**TASK TO COMPLETE**.
Starting at the first line of the data below, retype every line up to and including the one containing "return o, V, F, Q, w".

**INFORMATION PROVIDED**.
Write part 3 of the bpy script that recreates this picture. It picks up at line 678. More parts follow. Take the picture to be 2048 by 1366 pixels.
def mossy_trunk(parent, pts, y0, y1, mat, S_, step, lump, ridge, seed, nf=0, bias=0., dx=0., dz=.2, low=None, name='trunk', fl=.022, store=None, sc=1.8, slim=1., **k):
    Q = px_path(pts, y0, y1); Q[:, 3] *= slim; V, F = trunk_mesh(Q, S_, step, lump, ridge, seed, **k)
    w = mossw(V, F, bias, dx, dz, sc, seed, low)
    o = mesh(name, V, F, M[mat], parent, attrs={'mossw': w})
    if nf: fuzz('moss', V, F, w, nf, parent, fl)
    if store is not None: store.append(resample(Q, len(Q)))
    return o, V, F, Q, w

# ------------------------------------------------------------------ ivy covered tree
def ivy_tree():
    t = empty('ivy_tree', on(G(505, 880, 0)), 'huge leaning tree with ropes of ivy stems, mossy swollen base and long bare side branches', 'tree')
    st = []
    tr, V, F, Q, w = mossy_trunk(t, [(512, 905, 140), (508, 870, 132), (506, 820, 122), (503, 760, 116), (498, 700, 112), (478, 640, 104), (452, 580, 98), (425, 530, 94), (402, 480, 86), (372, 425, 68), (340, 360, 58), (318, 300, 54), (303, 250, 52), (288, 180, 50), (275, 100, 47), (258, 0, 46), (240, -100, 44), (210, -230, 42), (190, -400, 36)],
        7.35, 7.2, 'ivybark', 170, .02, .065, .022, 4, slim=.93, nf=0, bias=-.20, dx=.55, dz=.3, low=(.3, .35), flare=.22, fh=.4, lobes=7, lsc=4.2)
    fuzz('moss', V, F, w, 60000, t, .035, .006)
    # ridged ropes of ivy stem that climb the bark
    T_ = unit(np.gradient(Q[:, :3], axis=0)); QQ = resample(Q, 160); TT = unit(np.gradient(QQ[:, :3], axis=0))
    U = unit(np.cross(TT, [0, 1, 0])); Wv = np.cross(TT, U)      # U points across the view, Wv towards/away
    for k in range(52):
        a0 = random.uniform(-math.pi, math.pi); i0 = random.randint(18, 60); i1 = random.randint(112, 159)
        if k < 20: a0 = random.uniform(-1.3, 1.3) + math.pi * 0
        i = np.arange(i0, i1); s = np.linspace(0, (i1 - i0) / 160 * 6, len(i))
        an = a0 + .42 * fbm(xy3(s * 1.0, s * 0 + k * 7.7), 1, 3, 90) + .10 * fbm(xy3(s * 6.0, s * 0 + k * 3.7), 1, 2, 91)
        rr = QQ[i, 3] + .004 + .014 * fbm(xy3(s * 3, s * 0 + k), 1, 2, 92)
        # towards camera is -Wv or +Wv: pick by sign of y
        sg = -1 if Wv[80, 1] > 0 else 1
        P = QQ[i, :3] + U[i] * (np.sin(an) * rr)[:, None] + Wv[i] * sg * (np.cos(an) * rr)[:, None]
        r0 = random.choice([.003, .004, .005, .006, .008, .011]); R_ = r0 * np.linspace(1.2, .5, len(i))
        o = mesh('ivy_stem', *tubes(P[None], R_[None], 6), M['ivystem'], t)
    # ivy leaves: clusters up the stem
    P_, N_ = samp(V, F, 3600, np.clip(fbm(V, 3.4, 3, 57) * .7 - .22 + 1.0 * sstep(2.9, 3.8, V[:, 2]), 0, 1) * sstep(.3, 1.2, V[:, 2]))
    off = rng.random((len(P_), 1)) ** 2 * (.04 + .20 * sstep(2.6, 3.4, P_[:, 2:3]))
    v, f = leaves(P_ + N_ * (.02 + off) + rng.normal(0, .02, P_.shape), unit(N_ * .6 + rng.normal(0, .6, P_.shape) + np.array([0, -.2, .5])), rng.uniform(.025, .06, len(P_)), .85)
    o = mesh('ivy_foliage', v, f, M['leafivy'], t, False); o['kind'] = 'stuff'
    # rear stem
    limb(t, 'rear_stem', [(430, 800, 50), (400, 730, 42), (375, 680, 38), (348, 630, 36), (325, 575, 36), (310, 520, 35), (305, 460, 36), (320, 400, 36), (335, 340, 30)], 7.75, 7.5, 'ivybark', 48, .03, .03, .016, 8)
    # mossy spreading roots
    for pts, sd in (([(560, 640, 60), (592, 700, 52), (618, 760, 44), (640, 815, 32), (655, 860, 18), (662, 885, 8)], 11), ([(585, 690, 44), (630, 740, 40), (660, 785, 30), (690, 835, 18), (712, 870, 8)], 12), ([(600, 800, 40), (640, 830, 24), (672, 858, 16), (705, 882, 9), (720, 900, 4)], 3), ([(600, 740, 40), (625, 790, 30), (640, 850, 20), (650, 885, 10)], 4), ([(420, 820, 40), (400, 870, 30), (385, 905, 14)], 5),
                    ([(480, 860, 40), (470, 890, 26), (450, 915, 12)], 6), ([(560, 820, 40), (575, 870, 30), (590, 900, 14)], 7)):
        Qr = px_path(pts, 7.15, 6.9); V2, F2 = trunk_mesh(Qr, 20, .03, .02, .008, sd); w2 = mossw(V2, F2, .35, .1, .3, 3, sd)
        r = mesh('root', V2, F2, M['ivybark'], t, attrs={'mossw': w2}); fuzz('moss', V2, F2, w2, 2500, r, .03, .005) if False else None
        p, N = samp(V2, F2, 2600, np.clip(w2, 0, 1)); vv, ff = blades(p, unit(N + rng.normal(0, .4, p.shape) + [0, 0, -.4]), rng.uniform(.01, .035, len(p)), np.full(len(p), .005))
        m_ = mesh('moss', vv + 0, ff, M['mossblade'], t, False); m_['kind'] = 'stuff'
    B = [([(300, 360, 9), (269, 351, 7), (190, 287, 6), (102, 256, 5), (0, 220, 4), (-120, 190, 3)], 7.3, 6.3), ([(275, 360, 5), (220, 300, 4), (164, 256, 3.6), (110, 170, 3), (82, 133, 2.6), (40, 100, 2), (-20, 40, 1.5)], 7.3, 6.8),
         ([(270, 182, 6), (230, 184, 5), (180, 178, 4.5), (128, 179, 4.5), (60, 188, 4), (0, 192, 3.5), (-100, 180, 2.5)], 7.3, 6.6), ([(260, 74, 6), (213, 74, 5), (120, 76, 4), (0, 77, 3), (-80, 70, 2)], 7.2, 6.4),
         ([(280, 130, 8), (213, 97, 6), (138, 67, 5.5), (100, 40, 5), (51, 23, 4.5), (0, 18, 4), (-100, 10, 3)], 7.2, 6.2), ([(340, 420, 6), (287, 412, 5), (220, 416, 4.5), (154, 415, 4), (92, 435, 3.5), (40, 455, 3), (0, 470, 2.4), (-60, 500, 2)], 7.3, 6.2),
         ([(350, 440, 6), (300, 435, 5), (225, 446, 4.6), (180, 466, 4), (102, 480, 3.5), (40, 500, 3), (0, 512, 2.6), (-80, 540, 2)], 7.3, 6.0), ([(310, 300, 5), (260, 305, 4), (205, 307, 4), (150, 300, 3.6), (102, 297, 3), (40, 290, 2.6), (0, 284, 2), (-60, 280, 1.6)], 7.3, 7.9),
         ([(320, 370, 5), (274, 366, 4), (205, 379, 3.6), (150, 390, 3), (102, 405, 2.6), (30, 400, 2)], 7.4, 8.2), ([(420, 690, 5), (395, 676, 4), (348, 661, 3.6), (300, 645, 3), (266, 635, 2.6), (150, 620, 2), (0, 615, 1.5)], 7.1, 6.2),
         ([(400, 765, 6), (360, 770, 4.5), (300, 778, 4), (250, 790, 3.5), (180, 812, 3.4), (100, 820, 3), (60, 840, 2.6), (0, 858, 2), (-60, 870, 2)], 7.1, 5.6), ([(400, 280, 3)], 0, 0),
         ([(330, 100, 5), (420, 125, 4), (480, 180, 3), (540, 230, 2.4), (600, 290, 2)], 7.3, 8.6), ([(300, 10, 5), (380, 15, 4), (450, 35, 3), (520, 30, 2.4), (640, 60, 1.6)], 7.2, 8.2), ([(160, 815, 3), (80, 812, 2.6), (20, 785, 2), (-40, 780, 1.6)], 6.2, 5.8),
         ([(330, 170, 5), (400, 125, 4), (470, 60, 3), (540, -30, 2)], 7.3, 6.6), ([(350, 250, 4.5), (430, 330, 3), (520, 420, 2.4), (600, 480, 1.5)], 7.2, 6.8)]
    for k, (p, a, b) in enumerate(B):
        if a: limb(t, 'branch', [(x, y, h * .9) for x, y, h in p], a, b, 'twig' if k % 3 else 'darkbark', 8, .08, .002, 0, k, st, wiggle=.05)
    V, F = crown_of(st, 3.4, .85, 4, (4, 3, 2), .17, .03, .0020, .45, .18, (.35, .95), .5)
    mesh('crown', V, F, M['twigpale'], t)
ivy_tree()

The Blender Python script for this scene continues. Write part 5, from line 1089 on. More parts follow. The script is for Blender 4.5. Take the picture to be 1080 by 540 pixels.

**COMPLETED TASK**.
Write part 3 of the bpy script that recreates this picture. It picks up at line 678. More parts follow. Take the picture to be 2048 by 1366 pixels.
def mossy_trunk(parent, pts, y0, y1, mat, S_, step, lump, ridge, seed, nf=0, bias=0., dx=0., dz=.2, low=None, name='trunk', fl=.022, store=None, sc=1.8, slim=1., **k):
    Q = px_path(pts, y0, y1); Q[:, 3] *= slim; V, F = trunk_mesh(Q, S_, step, lump, ridge, seed, **k)
    w = mossw(V, F, bias, dx, dz, sc, seed, low)
    o = mesh(name, V, F, M[mat], parent, attrs={'mossw': w})
    if nf: fuzz('moss', V, F, w, nf, parent, fl)
    if store is not None: store.append(resample(Q, len(Q)))
    return o, V, F, Q, w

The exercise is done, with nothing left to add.